Problem — Below are the records; extract from them the line containing "Model this scene" to the line containing "COL = scene.collection", both lines included, exactly and with no pictures.

Scene script records —
* * * * * * *
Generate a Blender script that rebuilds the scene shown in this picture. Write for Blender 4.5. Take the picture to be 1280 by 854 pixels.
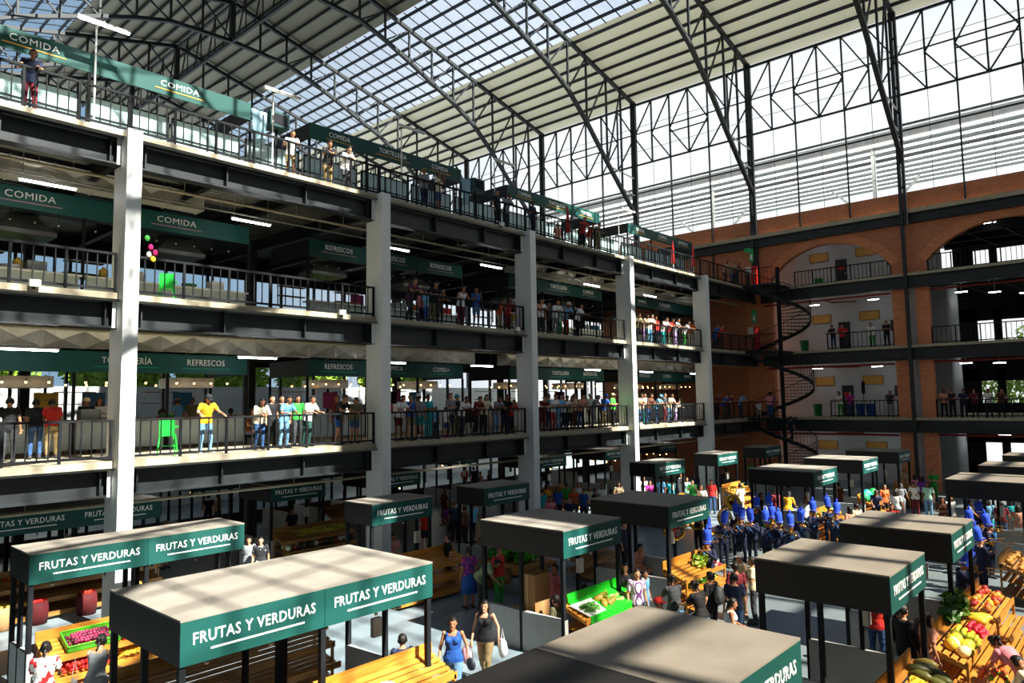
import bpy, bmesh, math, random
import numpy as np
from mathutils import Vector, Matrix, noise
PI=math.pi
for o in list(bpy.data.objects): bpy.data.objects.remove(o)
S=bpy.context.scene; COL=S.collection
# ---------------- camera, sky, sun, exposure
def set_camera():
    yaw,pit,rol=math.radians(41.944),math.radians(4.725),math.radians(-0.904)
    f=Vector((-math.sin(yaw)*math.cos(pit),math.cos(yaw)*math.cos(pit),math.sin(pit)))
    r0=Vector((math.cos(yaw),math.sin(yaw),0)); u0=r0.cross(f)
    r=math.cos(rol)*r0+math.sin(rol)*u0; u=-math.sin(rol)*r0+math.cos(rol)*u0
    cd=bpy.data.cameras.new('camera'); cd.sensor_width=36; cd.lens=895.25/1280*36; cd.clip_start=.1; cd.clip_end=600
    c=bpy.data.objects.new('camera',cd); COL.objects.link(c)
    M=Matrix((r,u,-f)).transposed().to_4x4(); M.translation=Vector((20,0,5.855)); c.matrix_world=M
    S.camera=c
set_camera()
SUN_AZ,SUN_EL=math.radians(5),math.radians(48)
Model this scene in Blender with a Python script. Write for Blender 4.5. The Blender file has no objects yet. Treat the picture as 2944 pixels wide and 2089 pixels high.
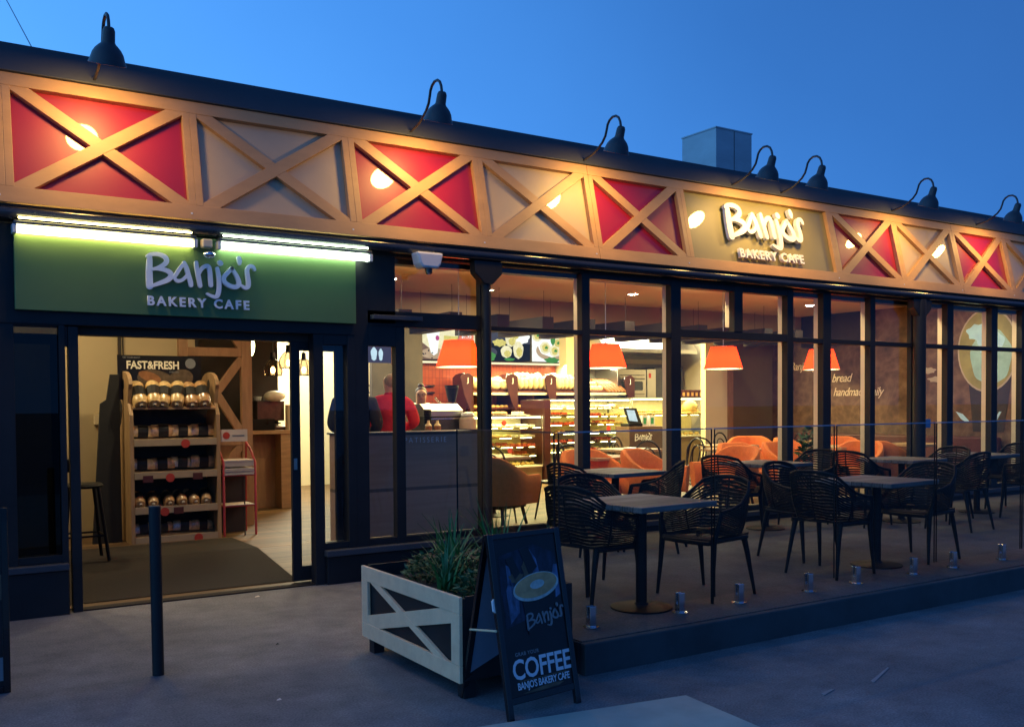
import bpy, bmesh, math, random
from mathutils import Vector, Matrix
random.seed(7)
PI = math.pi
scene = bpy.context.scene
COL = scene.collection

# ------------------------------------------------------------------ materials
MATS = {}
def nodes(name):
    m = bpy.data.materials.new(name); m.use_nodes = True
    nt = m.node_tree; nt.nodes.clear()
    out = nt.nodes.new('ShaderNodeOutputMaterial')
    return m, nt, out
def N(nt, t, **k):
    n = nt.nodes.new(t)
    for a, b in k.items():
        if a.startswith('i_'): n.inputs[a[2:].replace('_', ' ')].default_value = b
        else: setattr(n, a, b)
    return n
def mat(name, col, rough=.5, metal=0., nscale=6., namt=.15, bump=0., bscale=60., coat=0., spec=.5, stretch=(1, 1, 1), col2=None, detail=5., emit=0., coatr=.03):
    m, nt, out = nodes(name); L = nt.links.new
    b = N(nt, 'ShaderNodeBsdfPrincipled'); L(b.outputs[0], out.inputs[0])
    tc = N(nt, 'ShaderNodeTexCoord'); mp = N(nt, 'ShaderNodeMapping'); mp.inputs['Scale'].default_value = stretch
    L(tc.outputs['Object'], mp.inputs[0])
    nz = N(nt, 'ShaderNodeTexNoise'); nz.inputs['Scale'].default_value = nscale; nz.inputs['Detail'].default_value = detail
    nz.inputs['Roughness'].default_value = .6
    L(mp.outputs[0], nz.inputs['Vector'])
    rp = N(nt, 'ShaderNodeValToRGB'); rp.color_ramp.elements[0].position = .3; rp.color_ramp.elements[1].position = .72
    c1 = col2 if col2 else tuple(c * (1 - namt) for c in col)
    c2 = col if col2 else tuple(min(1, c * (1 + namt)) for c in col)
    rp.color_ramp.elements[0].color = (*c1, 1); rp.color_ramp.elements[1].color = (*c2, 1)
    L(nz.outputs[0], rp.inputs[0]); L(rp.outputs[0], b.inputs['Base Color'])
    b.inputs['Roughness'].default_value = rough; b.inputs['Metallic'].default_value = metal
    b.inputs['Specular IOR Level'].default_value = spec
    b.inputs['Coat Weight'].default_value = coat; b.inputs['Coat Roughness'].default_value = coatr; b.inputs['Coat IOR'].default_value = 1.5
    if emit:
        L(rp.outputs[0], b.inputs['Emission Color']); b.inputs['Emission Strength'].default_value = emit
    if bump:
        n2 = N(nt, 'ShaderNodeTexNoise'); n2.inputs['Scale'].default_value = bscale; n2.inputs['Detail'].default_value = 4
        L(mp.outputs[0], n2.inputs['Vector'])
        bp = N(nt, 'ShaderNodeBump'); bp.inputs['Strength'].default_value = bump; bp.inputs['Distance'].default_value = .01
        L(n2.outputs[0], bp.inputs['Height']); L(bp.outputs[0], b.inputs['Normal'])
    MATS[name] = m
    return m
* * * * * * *
Correct answer —
Model this scene in Blender with a Python script. Write for Blender 4.5. The Blender file has no objects yet. Treat the picture as 2944 pixels wide and 2089 pixels high.
import bpy, bmesh, math, random
from mathutils import Vector, Matrix
random.seed(7)
PI = math.pi
scene = bpy.context.scene
COL = scene.collection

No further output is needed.